Once upon a time, I could outwork anyone. I have incredible drive and when I lock on to something, no one can convince me otherwise. I suppose it’s a blessing and a curse not to need anyone else’s buy-in to go after what lights me up. But it does mean that when I’m not lit up by my work, I feel like a bug in molasses. 

This is what I know about myself:

  • I like to work in spurts and I need breaks in between
  • I like to be around people but not engaging with them, like in a cafe 
  • If there’s a deadline, I will either get it done immediately or wait till the last minute to finish it
  • Completing all to do items used to be my definition of a good day, but I’m trying to shift into measuring my day by how SATISFIED I feel. More on that later.
  • Despite my unpredictable style, I hate having pending to do items. I feel immense pressure to get them off my plate
  • I’m highly creative, and when I catch a wave, I can work for a long time
  • I’ll work at the expense of my health and wellbeing if I’m not careful 
  • My ingrained beliefs are that success requires tons of work, and I need to work really hard to prove myself – this is bullshit. This is societal programming, and it’s simply not true OR logical when you break it down. It’s my mission to divest myself from this belief system and adopt a balanced approach where rest is just as valuable as work and I lean more on the Universe, God, whatever you want to call it to help me.
  • I’m responsible. If I have client commitments, they’ll get done. Unfortunately sometimes at the expense of what truly matters to my heart (see above).

So we have ourselves a tug of war. Between philosophies, sides of myself, and universal truths. 

On one hand, I see the value in having and sticking to a system. When people (me) are left to their own devices, we might forget our good intentions, miss key points, and slow down the potential progress we could be making. 

On the other hand, forcing yourself to do tasks just because of an arbitrary date leaves no room for divine intervention in the form of more information, a personal connection, or some other unplannable event or circumstance which makes the end result 10x better than if you had simply plugged along because that’s what the system dictates.

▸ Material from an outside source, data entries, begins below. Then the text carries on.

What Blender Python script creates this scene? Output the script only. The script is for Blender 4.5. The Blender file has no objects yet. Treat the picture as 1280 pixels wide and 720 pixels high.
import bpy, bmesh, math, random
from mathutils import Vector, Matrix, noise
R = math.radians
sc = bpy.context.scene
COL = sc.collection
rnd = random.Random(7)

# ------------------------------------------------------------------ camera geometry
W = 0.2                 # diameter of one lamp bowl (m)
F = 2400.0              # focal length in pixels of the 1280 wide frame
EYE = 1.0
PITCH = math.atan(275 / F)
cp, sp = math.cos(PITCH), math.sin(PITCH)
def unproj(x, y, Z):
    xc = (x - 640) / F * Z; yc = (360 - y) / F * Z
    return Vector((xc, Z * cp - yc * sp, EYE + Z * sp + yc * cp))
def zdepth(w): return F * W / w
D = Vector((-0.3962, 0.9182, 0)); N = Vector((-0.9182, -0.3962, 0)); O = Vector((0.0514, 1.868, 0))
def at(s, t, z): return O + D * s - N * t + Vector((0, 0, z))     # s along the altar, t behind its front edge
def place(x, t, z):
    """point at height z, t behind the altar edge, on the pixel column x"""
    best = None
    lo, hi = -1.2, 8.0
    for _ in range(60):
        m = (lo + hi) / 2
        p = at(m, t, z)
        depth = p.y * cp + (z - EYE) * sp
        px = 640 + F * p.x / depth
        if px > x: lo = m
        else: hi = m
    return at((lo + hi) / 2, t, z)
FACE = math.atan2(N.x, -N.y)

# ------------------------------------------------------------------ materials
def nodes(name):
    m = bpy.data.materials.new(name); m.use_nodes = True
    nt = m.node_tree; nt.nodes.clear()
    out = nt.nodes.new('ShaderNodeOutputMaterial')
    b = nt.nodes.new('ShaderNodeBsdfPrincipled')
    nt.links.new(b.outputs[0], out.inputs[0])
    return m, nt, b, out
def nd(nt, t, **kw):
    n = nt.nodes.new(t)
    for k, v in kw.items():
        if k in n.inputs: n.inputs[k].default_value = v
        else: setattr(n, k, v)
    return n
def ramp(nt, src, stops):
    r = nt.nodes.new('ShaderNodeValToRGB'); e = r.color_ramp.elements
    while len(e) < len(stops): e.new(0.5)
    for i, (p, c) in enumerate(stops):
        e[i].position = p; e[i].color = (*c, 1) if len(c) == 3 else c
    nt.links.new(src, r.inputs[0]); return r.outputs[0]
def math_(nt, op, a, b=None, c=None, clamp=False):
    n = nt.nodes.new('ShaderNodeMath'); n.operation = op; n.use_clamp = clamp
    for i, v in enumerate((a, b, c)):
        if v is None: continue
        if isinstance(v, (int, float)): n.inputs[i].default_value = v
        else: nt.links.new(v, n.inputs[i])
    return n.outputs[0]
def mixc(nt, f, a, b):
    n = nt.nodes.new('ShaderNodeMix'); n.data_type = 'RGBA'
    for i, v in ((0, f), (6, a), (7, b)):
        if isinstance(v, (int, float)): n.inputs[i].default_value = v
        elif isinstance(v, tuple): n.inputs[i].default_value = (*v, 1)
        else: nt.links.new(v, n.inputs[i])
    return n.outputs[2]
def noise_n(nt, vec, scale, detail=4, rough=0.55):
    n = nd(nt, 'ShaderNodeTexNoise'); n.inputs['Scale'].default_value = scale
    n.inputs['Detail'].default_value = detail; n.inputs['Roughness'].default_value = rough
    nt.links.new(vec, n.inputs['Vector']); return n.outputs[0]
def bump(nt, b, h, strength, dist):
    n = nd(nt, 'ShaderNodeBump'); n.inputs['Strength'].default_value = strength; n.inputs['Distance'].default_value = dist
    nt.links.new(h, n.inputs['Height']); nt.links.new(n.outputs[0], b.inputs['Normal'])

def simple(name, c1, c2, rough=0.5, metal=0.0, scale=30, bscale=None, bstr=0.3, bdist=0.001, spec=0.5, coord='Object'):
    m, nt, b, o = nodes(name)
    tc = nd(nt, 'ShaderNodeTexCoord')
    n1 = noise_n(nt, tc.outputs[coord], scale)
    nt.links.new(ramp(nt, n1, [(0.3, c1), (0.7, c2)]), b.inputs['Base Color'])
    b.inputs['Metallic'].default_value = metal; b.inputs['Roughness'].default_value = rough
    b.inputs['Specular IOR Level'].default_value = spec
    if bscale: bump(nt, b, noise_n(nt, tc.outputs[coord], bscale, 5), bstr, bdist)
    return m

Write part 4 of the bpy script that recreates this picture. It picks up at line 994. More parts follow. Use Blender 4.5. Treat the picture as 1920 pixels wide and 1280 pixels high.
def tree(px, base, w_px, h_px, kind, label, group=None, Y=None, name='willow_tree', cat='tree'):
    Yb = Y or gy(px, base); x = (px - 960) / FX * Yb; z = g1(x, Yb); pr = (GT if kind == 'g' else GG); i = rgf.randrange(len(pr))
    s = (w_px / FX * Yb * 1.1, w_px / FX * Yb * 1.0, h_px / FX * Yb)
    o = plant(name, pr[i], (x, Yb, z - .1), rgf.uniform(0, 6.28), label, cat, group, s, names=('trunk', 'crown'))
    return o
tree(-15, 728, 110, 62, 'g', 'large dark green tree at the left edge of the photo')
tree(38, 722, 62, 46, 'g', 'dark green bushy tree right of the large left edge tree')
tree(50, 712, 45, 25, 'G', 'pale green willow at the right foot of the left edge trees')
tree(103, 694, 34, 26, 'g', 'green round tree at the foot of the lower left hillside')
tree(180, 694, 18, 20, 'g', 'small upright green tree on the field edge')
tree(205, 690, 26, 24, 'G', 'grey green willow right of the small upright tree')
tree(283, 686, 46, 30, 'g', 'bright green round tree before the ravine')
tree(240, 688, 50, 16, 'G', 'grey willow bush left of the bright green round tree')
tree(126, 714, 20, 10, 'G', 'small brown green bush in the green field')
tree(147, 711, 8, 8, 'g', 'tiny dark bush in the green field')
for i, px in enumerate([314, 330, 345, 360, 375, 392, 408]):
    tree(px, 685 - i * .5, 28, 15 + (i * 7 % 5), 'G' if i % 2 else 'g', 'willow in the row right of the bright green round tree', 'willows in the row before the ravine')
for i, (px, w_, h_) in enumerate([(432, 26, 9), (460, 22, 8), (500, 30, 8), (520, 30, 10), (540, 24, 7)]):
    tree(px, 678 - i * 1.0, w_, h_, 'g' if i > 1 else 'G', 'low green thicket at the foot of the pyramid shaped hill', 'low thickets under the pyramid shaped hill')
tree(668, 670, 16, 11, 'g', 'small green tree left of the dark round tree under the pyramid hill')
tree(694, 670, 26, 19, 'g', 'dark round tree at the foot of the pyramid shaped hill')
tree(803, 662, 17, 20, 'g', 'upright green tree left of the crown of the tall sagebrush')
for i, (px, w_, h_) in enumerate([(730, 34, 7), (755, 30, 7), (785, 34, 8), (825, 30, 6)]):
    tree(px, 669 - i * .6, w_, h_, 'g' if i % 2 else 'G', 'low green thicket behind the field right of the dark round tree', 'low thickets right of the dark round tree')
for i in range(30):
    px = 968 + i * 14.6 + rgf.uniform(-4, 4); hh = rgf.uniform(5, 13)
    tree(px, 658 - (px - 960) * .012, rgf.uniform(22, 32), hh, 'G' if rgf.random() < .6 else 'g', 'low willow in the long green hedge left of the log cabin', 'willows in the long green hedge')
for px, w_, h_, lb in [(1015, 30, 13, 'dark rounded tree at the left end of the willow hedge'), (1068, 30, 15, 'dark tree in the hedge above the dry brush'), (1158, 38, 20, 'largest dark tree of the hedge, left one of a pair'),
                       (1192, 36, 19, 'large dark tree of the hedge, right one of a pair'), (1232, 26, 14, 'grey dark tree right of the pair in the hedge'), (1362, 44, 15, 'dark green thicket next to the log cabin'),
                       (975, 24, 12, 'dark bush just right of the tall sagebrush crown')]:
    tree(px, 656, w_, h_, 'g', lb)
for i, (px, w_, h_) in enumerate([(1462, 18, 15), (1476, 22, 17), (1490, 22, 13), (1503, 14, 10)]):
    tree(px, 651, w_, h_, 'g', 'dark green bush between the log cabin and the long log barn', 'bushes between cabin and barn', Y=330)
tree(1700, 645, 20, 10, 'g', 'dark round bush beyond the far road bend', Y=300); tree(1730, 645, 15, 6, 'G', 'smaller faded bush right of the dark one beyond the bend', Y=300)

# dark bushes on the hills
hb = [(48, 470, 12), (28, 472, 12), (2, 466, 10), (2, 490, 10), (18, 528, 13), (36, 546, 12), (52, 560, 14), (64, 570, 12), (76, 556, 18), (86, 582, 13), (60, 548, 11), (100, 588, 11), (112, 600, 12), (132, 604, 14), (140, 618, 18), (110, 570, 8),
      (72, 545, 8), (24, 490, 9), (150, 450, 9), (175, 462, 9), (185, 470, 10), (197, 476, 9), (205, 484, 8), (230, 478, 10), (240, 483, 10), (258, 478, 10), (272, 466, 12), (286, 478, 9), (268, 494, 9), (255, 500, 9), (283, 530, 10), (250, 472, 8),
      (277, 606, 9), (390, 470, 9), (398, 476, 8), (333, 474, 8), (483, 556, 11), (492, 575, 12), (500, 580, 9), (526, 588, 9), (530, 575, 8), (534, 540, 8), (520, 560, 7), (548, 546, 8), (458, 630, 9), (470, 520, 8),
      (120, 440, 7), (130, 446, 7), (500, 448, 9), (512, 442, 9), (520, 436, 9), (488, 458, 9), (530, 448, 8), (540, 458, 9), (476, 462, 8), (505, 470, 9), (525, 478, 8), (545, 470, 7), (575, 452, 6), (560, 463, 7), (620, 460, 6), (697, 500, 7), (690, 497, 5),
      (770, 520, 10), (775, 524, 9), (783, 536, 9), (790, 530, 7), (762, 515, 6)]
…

Is there a happy medium between following a system and allowing for flow and synchronicity?

EOS Experiment

Recap of Q1 EOS Rocks and what got done:

  • Add in 1 cardio session per week- DONE
  • Consistently promote podcast- DONE but needs work
  • Consistently create 2 emails per month for my list- DONE but later than planned
  • Take the SEO course I purchased- NOT DONE
  • Go to one writers’ group meeting- DONE

Here’s what went wrong:

  • I had a construction project pop up at the end of January, and that threw me off quite a bit. EOS tasks had to get re-prioritized in light of “the tile guy is going to be there Monday, and I have no materials and haven’t moved out yet.”
  • I got a new client and completely forgot the mental energy required to understand someone else’s entire decades-long entrepreneurial venture at light speed to start making an “immediate impact.”
  • I learned that I overestimate the amount I’ll get done simply because I know that I can do a hell of a lot in a short time period. Heck, I’m writing this in a Tires Plus right now while I get a new car battery just because I have time to kill, and I suddenly got the inspiration to start. 
  • There were some days when I had to dos for my rock, and I had no will or desire to complete them at that moment, but did so at a later time

Here’s what worked:

  • Very clear goals for a 90-day period let me focus on just those things and not start side projects or go down alternative rabbit holes 
  • In theory, I liked the trackable progress and checking things off as I went, knowing eventually I’d get there
  • Despite not finishing milestones by the appointed date, I did finish the tasks. So, in that case, EOS did help me focus and accomplish what I wanted to

Becoming One of Those Goal-Stalker People

Initially, following EOS for my personal goals made me feel like I was cosplaying as an organized person. The Milestones part of the Rocks is what trips me up because I can’t guarantee that I will get them done on the appointed due dates. 

The ironic part is that I’m extremely organized when it comes to client work, but not as motivated to keep promises to myself. My overall goal for 2024 is to be a people “dis-pleaser” and saying yes to my priorities is a huge part of that.

I eat with my eyes when it comes to goal planning and next quarter, I’ll force myself to eliminate a Rock or two. It’s better to actually accomplish things instead of feeling like I’m letting myself down with a dozen half-started projects. My rebel heart needs a lot of space and flexibility when it comes to goals.

Most importantly, I can look back and praise myself for getting most of my Rocks done while having a lot going on. There’s no question that we get more done when we’re in alignment, in a flow state, or just in a good mood. The tricky part of EOS is not getting too hung up on the milestones but still making progress.